Otto avvisi di garanzia in cui si ipotizza il reato di sequestro di persona sono stati notificati al capo dello Sco Renato Cortese, al questore di Rimini Maurizio Improta, a cinque poliziotti e al giudice di pace di Roma Stefania Lepore per la vicenda che ha avuto come vittime Alma Shalabayeva, moglie del dissidente kazako Muktar Ablyazov, e sua figlia di 6 anni, entrambe espulse dall’Italia irregolarmente e sotto pressione dell’ambasciata kazaka a Roma. Una vicenda per la quale è già stato condannato il Viminale. I provvedimenti sono stati decisi dalla procura di Perugia.

Poco più di un anno fa, a maggio dell’anno scorso, Alma Shalabayeva si era opposta alla richiesta di archiviazione presentata dalla procura di Roma nei confronti dell’ambasciatore kazako Andrian Yelemessov, il consigliere degli affari politici Nurlan Khassen e l’addetto agli affari consolari, Yerzhan Yessirkepov, tutti coinvolti a vario titolo nel suo sequestro. I provvedimenti notificati ieri non riguardano i diplomatici, ma rappresentano una svolta forse decisiva, almeno per quanto riguarda le responsabilità italiane, nelle indagini sul rapimento avvenuto la sera del 31 maggio 2013 nella villa in cui la donna viveva con la figlia più piccola a Casal Palocco, alle periferia di Roma.

Le accuse nei confronti di Cortese e Improta sono riferite a quando i due erano rispettivamente il capo della squadra mobile di Roma e il capo dell’ufficio stranieri della questura della Capitale. Con la stessa accusa, nel registro degli indagati della procura perugina – competente ad indagare in quanto è coinvolto un giudice del distretto di Roma – compaiono poi Luca Armeni e Francesco Stampacchia, all’epoca rispettivamente dirigente della sezione criminalità organizzata e commissario capo della squadra mobile di Roma, Vincenzo Tramma, Laura Scipioni e Stefano Leoni, tre poliziotti in servizio presso l’ufficio immigrazione. Nell’informazione di garanzia inviata agli otto si sosterebbe che i poliziotti e il giudice di pace, in concorso con alcuni funzionari dell’ambasciata del Kazakistan di Roma, il 31 maggio del 2013 avrebbero sequestrato la Shalabayeva e sua figlia di sei anni nella villa di Casal Palocco a Roma e successivamente le avrebbero espulse. La donna e la figlia, ha affermato la Cassazione in una sentenza del luglio del 2014, non dovevano essere espulse dall’Italia e il provvedimento di rimpatrio era viziato da «manifesta illegittimità originaria».

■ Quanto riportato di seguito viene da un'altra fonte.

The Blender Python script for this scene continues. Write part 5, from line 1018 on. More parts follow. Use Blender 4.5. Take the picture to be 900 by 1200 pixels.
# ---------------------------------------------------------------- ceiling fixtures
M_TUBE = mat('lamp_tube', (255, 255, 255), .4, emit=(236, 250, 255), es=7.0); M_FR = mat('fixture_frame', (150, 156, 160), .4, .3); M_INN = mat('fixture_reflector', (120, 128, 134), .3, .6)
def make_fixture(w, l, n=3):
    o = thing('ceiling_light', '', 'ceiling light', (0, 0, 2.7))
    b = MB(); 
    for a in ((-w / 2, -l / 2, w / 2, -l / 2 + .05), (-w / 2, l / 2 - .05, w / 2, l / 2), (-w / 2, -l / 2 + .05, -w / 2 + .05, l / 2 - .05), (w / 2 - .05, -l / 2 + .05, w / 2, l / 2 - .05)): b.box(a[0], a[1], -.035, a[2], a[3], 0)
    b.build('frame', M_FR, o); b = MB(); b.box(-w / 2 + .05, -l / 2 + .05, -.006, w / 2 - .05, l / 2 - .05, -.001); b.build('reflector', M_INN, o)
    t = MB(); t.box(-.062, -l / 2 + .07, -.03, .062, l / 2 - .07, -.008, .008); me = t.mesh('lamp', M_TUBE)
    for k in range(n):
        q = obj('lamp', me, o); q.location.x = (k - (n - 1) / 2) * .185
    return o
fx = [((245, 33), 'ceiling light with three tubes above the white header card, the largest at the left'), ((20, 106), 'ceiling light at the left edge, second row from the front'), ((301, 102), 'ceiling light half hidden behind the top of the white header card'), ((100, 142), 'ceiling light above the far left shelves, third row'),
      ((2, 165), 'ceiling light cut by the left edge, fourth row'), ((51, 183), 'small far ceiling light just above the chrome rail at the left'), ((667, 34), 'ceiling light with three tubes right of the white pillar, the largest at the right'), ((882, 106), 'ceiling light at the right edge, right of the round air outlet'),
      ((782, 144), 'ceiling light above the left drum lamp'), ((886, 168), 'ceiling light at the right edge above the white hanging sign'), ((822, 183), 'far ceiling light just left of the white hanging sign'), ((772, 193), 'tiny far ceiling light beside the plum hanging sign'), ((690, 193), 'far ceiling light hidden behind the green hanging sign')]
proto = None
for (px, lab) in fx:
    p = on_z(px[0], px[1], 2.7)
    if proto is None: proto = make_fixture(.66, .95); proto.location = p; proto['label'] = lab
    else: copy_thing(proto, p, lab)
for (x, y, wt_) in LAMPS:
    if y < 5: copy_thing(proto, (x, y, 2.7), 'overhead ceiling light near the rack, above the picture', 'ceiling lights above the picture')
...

La vicenda ebbe risvolti politici anche per il ruolo avuto dal ministro degli Interni Angelino Alfano. Nei giorni in cui si preparava il blitz nella villa di Casal Palocco, infatti, i funzionari dell’ambasciata kazaka giravano tranquillamente per gli uffici del Viminale spingendo perché la polizia intervenisse per fermare la Shalabayeva. Per il regime di Astana avere la donna e sua figlia era un modo perfetto per riuscire a mettere le mani anche su Ablyazov, il banchiere che il regime accusa di essere un truffatore ma in realtà ricercato perché dissidente.

Ignorando quanto previsto dalla legge italiana, che proibisce l’espulsione di un minore e – di conseguenza – della madre, il Viminale si mise invece a disposizione del funzionari kazaki organizzando la cattura e il trasferimento all’aeroporto di Fiumicino dove madre e figlia vennero fatte salire su un aereo e trasferite in Kazakistan.